> [BRIEF]
Would you print the material exactly, starting at its first line and ending at the line holding "from mathutils import Vector, Matrix, noise"?
--- begin ---
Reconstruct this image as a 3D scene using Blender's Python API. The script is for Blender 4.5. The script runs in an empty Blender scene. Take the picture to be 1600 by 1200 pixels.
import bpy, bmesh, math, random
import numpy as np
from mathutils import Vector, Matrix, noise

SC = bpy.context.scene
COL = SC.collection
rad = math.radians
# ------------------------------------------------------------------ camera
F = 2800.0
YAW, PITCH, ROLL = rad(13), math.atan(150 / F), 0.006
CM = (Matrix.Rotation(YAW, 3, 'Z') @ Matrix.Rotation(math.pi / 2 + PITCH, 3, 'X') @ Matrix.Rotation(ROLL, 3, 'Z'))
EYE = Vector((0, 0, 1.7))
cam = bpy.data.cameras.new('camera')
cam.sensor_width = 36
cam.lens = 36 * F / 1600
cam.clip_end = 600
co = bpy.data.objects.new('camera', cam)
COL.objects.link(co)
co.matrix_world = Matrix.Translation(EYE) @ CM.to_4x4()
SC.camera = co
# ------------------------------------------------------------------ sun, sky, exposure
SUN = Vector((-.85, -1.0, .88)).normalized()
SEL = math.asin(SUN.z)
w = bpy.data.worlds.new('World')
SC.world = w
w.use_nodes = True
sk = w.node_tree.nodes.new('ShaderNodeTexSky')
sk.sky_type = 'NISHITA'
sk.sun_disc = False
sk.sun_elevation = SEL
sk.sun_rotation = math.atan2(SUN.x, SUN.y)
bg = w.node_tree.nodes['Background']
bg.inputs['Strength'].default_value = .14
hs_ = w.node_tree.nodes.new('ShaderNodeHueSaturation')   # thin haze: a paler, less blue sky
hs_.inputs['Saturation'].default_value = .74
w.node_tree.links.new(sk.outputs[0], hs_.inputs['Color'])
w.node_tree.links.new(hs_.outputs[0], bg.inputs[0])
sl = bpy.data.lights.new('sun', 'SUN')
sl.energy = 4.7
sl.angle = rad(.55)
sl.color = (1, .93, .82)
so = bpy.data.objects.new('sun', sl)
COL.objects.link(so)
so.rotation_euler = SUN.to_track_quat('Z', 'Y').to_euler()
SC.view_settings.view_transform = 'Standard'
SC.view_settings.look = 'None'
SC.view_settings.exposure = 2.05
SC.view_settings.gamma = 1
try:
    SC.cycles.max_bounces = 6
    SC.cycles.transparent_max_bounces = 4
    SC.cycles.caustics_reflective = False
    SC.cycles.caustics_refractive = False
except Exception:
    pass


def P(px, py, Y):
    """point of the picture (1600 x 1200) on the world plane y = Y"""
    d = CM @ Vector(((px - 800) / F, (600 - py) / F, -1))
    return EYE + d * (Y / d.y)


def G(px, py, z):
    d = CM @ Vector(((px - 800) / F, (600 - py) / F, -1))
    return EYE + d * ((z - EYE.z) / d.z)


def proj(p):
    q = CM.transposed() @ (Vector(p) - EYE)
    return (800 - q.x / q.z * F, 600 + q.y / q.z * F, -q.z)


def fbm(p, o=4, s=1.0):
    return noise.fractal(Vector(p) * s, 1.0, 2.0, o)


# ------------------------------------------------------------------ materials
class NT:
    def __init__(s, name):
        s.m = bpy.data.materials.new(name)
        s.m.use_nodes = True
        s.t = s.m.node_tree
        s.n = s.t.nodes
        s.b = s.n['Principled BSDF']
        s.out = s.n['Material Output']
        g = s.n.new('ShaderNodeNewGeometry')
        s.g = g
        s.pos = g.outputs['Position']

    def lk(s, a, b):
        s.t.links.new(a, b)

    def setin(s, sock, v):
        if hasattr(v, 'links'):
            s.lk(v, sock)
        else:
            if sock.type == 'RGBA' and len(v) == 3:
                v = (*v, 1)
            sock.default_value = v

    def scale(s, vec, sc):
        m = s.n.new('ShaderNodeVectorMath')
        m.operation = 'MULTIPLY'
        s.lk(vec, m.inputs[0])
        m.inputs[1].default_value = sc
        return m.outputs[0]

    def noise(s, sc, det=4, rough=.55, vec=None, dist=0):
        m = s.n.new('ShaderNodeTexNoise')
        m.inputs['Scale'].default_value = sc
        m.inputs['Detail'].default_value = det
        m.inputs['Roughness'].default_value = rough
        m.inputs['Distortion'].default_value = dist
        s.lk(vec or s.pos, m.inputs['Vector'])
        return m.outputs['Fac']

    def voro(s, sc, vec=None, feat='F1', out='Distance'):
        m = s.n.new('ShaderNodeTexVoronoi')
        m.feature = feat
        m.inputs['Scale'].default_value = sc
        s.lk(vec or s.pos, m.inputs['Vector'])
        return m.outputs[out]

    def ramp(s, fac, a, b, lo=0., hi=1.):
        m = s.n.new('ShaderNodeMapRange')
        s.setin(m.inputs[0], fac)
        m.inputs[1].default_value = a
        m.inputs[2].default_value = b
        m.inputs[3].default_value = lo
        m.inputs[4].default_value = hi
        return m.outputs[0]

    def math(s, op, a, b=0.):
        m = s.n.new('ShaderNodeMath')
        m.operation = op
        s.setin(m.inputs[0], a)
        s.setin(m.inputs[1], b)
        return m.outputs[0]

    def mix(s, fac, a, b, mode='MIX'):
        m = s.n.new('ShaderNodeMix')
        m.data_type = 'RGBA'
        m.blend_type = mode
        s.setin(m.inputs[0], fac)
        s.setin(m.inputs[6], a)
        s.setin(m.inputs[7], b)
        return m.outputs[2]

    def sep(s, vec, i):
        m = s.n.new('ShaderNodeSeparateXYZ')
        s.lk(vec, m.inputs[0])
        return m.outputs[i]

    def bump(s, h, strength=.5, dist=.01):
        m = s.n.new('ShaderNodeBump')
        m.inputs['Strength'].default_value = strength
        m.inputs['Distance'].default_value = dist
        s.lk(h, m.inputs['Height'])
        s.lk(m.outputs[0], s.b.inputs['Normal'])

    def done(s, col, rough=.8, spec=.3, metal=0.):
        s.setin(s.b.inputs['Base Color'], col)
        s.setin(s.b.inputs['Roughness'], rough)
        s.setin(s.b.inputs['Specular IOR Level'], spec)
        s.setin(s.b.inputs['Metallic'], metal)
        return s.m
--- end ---
> [TASK RESULT]
Reconstruct this image as a 3D scene using Blender's Python API. The script is for Blender 4.5. The script runs in an empty Blender scene. Take the picture to be 1600 by 1200 pixels.
import bpy, bmesh, math, random
import numpy as np
from mathutils import Vector, Matrix, noise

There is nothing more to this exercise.